>> Start DATASET SECTION

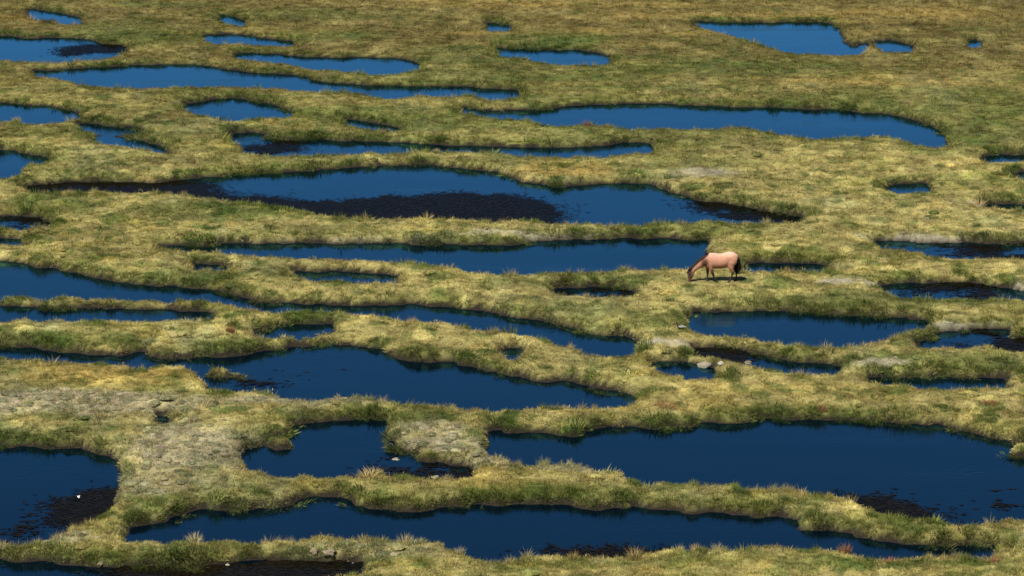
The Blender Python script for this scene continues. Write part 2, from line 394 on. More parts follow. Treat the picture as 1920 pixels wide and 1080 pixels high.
dl, ny_, nx_ = jump_flood(water)
dw, _, _ = jump_flood(~water)
SDF = np.where(water, -(np.minimum(dw, 6.0) - GS / 2), np.minimum(dl, 6.0) - GS / 2)
K = np.array([1, 2, 1]) / 4.0
for _ in range(2):                                       # soften cell steps
    SDF = np.apply_along_axis(lambda a: np.convolve(np.pad(a, 1, 'edge'), K, 'valid'), 0, SDF)
    SDF = np.apply_along_axis(lambda a: np.convolve(np.pad(a, 1, 'edge'), K, 'valid'), 1, SDF)
GRY, GRX = np.gradient(SDF, GS)
near_lab = np.where(dl < 3.0, lab[np.clip(ny_, 0, None), np.clip(nx_, 0, None)], -1)

def sample(A, X, Y, fill):
    fx = (np.asarray(X, float) - GX0) / GS; fy = (np.asarray(Y, float) - GY0) / GS
    ok = (fx >= 0) & (fy >= 0) & (fx < A.shape[1] - 1) & (fy < A.shape[0] - 1)
    fx = np.clip(fx, 0, A.shape[1] - 1.001); fy = np.clip(fy, 0, A.shape[0] - 1.001)
    ix = fx.astype(int); iy = fy.astype(int); tx = fx - ix; ty = fy - iy
    r = (A[iy, ix] * (1 - tx) + A[iy, ix + 1] * tx) * (1 - ty) + (A[iy + 1, ix] * (1 - tx) + A[iy + 1, ix + 1] * tx) * ty
    return np.where(ok, r, fill)

def hummocks(X, Y, cell, s, r0, r1, share):
    """separate plant domes: height 0..1, a random number per dome"""
    X = np.asarray(X, float); Y = np.asarray(Y, float)
    ix = np.floor(X / cell); iy = np.floor(Y / cell)
    top = np.zeros(X.shape); rid = np.zeros(X.shape)
    for dx in (-1, 0, 1):
        for dy in (-1, 0, 1):
            jx, jy = ix + dx, iy + dy
            cx = (jx + 0.15 + .7 * _hash(jx, jy, s)) * cell; cy = (jy + 0.15 + .7 * _hash(jx, jy, s + 1)) * cell
            h1 = _hash(jx, jy, s + 2); h2 = _hash(jx, jy, s + 3)
            rr = cell * (r0 + (r1 - r0) * h1)
            q = ((X - cx) / rr) ** 2 + ((Y - cy) / (rr * (.8 + .5 * h2))) ** 2
            t = np.sqrt(np.clip(1 - q, 0, 1)) * (.55 + .45 * h1) * (_hash(jx, jy, s + 4) < share)
            m = t > top
            top = np.where(m, t, top); rid = np.where(m, _hash(jx, jy, s + 5), rid)
    return top, rid

HORSE_X, HORSE_Y = ground_at(1352, 526, 0.3)
SINK = []                                                # (x, y, radius, height) ground kept level under things

def streaks(X, Y):
    """low dry ridges that run across the slope, -1.6..1"""
    return 1 - np.abs(fbm(X * 0.33 + .5 * vnoise(X * .6, Y * .6, 99), Y * 1.15, 310, 4, 0.6)) * 2.6

def height(X, Y):
    X = np.asarray(X, float); Y = np.asarray(Y, float)
    d = sample(SDF, X, Y, 5.0)
    steep = 0.10 + 0.30 * vnoise(X * 0.35, Y * 0.35, 9)
    tall = 0.22 - .08 * sstep(140, 190, Y)
    bank = tall * sstep(0, 1, d / (steep * .45 + 0.10)) + 0.06 * sstep(0.2, 1.8, d)
    lines = streaks(X, Y)
    lump = fbm(X * 0.8, Y * 0.8, 21, 4, 0.55)
    lump0 = fbm(X * .2, Y * .2, 22, 2)
    low = 1 - .75 * sstep(1.6, .6, d) * sstep(-.1, -.7, sample(GRY, X, Y, 0.0))      # low shores on the near side of the water
    wob = fbm(X * 1.7, Y * 1.7, 44, 3, .6) * .22
    core = (np.abs(X) < 48) & (Y > 86) & (Y < 224)
    hum = np.zeros(X.shape)
    if core.any():
        xa, ya = (X + wob)[core], (Y - wob)[core]
        zone = sstep(-.35, .35, fbm(xa * .13, ya * .10, 301, 3)) * .75 + .25
        edge = sstep(2.2, .4, d[core])
        hum[core] = np.maximum(hummocks(xa, ya, .85, 500, .32, .62, .75)[0] * .17, hummocks(xa, ya, 1.7, 520, .28, .55, .45)[0] * .24) * np.maximum(zone, .95 * edge) * (1.1 - .6 * sstep(140, 195, ya))
    ridge = 1 - np.abs(fbm(X * 0.28 + .3 * lump0, Y * 0.42, 63, 3, 0.5)) * 2.4
    z = bank + sstep(0.0, 0.35, d) * (0.06 * lump + (0.06 * ridge + 0.085 * lines * (1 - .4 * sstep(150, 195, Y))) * sstep(0.15, .8, d) * low + .72 * hum * low) + 0.05 * fbm(X * .1, Y * .1, 5, 2) * sstep(1, 4, d)
    z = np.where(d > 0, np.maximum(z, 0.02 * sstep(0, 0.1, d) + 0.5 * np.minimum(d, .1)), -0.5 * sstep(0, 0.7, -d) * 0.9 + d * 0.4)
    r = np.hypot((X - HORSE_X) / 1.7, (Y - HORSE_Y) / 1.0)
    z = z + (0.24 - z) * sstep(1.35, 0.85, r)
    hill = np.clip(1 - Y / 80.0, 0, 1.6) ** 1.6
    z = z + (CAM_H - 1.7) * hill * np.where(Y < 80, 1, 0)
    rise = np.clip((Y - 320) / 900.0, 0, 1)
    return z + 120 * rise ** 2

# ------------------------------------------------------------------ what grows where
SPOTS = {   # centre, half width and half depth on the survey, strength
 'green': [(430,402,170,18,.9),(110,388,110,22,.8),(240,68,120,26,.7),(1040,78,110,16,.9),(1810,255,130,40,.8),(1380,135,260,20,.75),(820,140,240,14,.6),(1750,180,220,14,.55),(560,30,200,12,.5),(600,70,120,14,.7),
           (600,600,60,14,1.),(110,640,110,14,.9),(430,655,80,14,.9),(1760,685,190,18,.8),(1650,572,300,14,.8),(1110,532,190,12,.7),(1300,425,150,18,.7),
           (900,584,330,10,.7),(1140,606,150,20,.6),(1600,790,120,16,.8),(1240,800,200,14,.9),(780,790,70,22,.9),(560,815,60,14,.7),(1000,930,180,18,.7),
           (700,940,130,14,.6),(1300,310,120,26,.5),(1100,250,160,14,.6),(560,440,140,10,.5),(330,525,220,14,.8),(900,150,120,12,.6),(1070,812,40,8,1.),
           (1750,1070,200,12,.9),(1350,1065,400,10,.6),(1050,190,200,10,.7),(660,120,200,8,.3),(1600,250,60,6,1.),(1830,340,120,14,.5),(300,740,70,10,.6),(430,985,20,8,.8),
           (440,1030,60,8,.6)],
 'brown': [(1500,10,700,26,.9),(500,8,600,22,.9),(1750,110,260,46,.9),(1350,95,180,30,.7),(900,50,350,26,.7),(1850,170,160,30,.5),(300,45,160,18,.5),(110,640,60,8,.4)],
 'gold':  [(1050,324,85,15,.8),(200,705,170,22,.65),(1560,925,90,14,.4),(960,920,120,10,.7),(480,270,90,16,.5),(750,860,50,20,.2),(1250,770,120,10,.5),(1500,740,320,16,.3)],
 'straw': [(1350,330,300,40,.6),(1000,610,420,50,.5),(1500,540,300,20,.5),(820,640,200,26,.7),(1500,400,380,40,.6),(600,300,400,10,.8),(250,300,160,30,.5),(500,500,250,12,.6),
           (1300,520,250,14,.6),(700,430,300,10,.5),(1500,760,420,16,.5),(200,960,120,40,.6),(1700,980,220,16,.5)],
 'grey':  [(140,765,240,26,.95),(370,845,140,46,.9),(290,905,120,36,.5),(800,822,70,20,.8),(850,842,90,14,.85),(950,866,110,12,.85),(1100,882,90,11,1.),(580,756,170,12,.8),(50,1015,120,16,.8),(700,1040,140,18,.4),(1560,110,10,5,.1)],
 'salt':  [(1720,450,110,7,1.),(1620,538,80,5,1.),(1850,541,90,8,1.),(1030,446,180,3.5,.6),(1790,612,110,5,.7),(1330,332,70,9,.6),(1450,404,70,5,.7),(640,452,220,4,.5),
           (1240,650,60,6,.7),(720,137,30,3,.8),(345,195,25,3,.7),(1860,386,80,4,.7),(580,570,120,4,.4),(1650,690,60,5,.6),(790,835,60,6,.5)],
 'peat':  [(1790,640,80,10,.8),(1760,530,90,5,.9),(330,310,60,6,.5),(180,930,20,14,.4),(1290,662,60,5,.5)],
}
PAL = {'olive': (0.202, 0.180, 0.048), 'straw': (0.395, 0.332, 0.128), 'sage': (0.228, 0.222, 0.097), 'green': (0.066, 0.096, 0.020), 'brown': (0.116, 0.090, 0.028),
       'gold': (0.35, 0.245, 0.065), 'grey': (0.31, 0.272, 0.160), 'salt': (0.29, 0.26, 0.18), 'peat': (0.016, 0.012, 0.008)}

def growth(X, Y, d, gyy):
    """plant and soil colour of the ground at X, Y plus the weights it came from"""
    u, v = survey(X, Y, 0.15)
    w1 = fbm(X * 0.25, Y * 0.14, 31, 4, .6); w2 = fbm(X * 0.25, Y * 0.14, 57, 4, .6)
    n_big = fbm(X * 0.16, Y * 0.10, 91, 3, .55)
    n_mid = fbm(X * 0.9, Y * 0.55, 13, 3, .6)
    n_fine = fbm(X * 1.6, Y * 1.1, 171, 3, .6)
    wts = {}
    for key, lst in SPOTS.items():
        t = np.zeros(np.shape(X))
        for (cu, cv, ru, rv, s) in lst:
            r = np.hypot((u - cu) / ru + 0.45 * w1, (v - cv) / rv + 0.45 * w2)
            t = np.maximum(t, s * sstep(1.35, 0.55, r + .30 * n_fine))
        wts[key] = t
    far_shore = sstep(1.5, 0.1, d) * sstep(-0.1, 0.8, gyy) * sstep(-.55, .35, n_big + 0.4 * n_mid)
    near_shore = sstep(1.0, 0.05, d) * sstep(0.0, -0.8, gyy)
    wts['green'] = np.maximum(wts['green'], 0.85 * far_shore)
    wts['green'] = np.maximum(wts['green'], 0.55 * sstep(.15, .75, n_mid * .7 + n_big * .8))
    wts['green'] = np.maximum(wts['green'], .85 * sstep(.24, .46, fbm(X * 1.1, Y * .8, 401, 3, .55)) * sstep(215, 160, Y))
    wts['straw'] = np.maximum(wts['straw'], sstep(-.35, .5, -n_mid * .7 + fbm(X * .22, Y * .12, 8, 3) * .8) * .85)
    wts['straw'] = np.maximum(wts['straw'], 0.6 * near_shore) * (1 - .45 * sstep(118, 98, Y))  # less straw up front: foreground dimming put into the plant colour
    wts['brown'] = np.maximum(wts['brown'], 0.92 * sstep(150, 194, Y + 14 * n_big))
    band = fbm(X * .045, Y * .17, 801, 4, .6); away_ = sstep(140, 170, Y)
    wts['green'] = np.maximum(wts['green'], .75 * sstep(.08, .42, band) * away_)
    wts['gold'] = np.maximum(wts['gold'], .45 * sstep(-.10, -.45, band) * away_)
    wts['sage'] = .8 * sstep(.1, .55, fbm(X * .35, Y * .16, 140, 4, .6)) * sstep(215, 175, Y)
    wob = fbm(X * 1.7, Y * 1.7, 44, 3, .6) * .22
    t1, i1 = hummocks(X + wob, Y - wob, .85, 500, .32, .62, .75); t2, i2 = hummocks(X + wob, Y - wob, 1.7, 520, .28, .55, .45)
    dome = np.where(t1 * .17 > t2 * .24, i1, i2); isd = np.maximum(t1, t2) > .1
    far_ = sstep(200, 140, Y)
    wts['green'] = np.maximum(wts['green'], .75 * (isd & (dome > .84)) * far_)
    wts['straw'] = np.maximum(wts['straw'], .8 * (isd & (dome < .34)) * far_)
    wts['gold'] = np.maximum(wts['gold'], .35 * (isd & (dome > .34) & (dome < .38)) * far_)
    ln = streaks(X, Y)
    wts['straw'] = np.maximum(wts['straw'], .75 * sstep(.45, .95, ln) * far_)          # ridges dry out first
    wts['green'] = np.maximum(wts['green'], .55 * sstep(-.1, -.7, ln) * sstep(215, 165, Y))
    c = np.zeros(np.shape(X) + (3,)) + np.array(PAL['olive'])
    for key in ('straw', 'sage', 'brown', 'gold', 'green', 'grey', 'salt', 'peat'):
        w = np.clip(wts[key] * (0.85 + 0.5 * n_mid), 0, 1)[..., None]
        c = c * (1 - w) + np.array(PAL[key]) * w
    c = c * np.exp((.50 * fbm(X * 1.5, Y * 1.0, 205, 3, .6) + .36 * fbm(X * .22, Y * .34, 206, 4, .6)) * (.4 + .6 * far_))[..., None]
    c = c * (0.84 + .5 * (((dome * 7.31) % 1) - .3) * isd)[..., None]
    return c, wts, near_shore

# ------------------------------------------------------------------ the ground, one sheet out to the hills
def axis(core0, core1, steps, outs0, outs1):
    core = [core0]
    while core[-1] < core1:
        core.append(core[-1] + steps(core[-1]))
    return np.array(sorted(outs0) + core + sorted(outs1))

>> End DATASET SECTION

__DESCRIPTION OF THE TASK__.
Restate the material word for word from its first line through the line containing "near_lab = np.where(dl", both included; the pictures do not belong in it.

__TASK OUTPUT__.
The Blender Python script for this scene continues. Write part 2, from line 394 on. More parts follow. Treat the picture as 1920 pixels wide and 1080 pixels high.
dl, ny_, nx_ = jump_flood(water)
dw, _, _ = jump_flood(~water)
SDF = np.where(water, -(np.minimum(dw, 6.0) - GS / 2), np.minimum(dl, 6.0) - GS / 2)
K = np.array([1, 2, 1]) / 4.0
for _ in range(2):                                       # soften cell steps
    SDF = np.apply_along_axis(lambda a: np.convolve(np.pad(a, 1, 'edge'), K, 'valid'), 0, SDF)
    SDF = np.apply_along_axis(lambda a: np.convolve(np.pad(a, 1, 'edge'), K, 'valid'), 1, SDF)
GRY, GRX = np.gradient(SDF, GS)
near_lab = np.where(dl < 3.0, lab[np.clip(ny_, 0, None), np.clip(nx_, 0, None)], -1)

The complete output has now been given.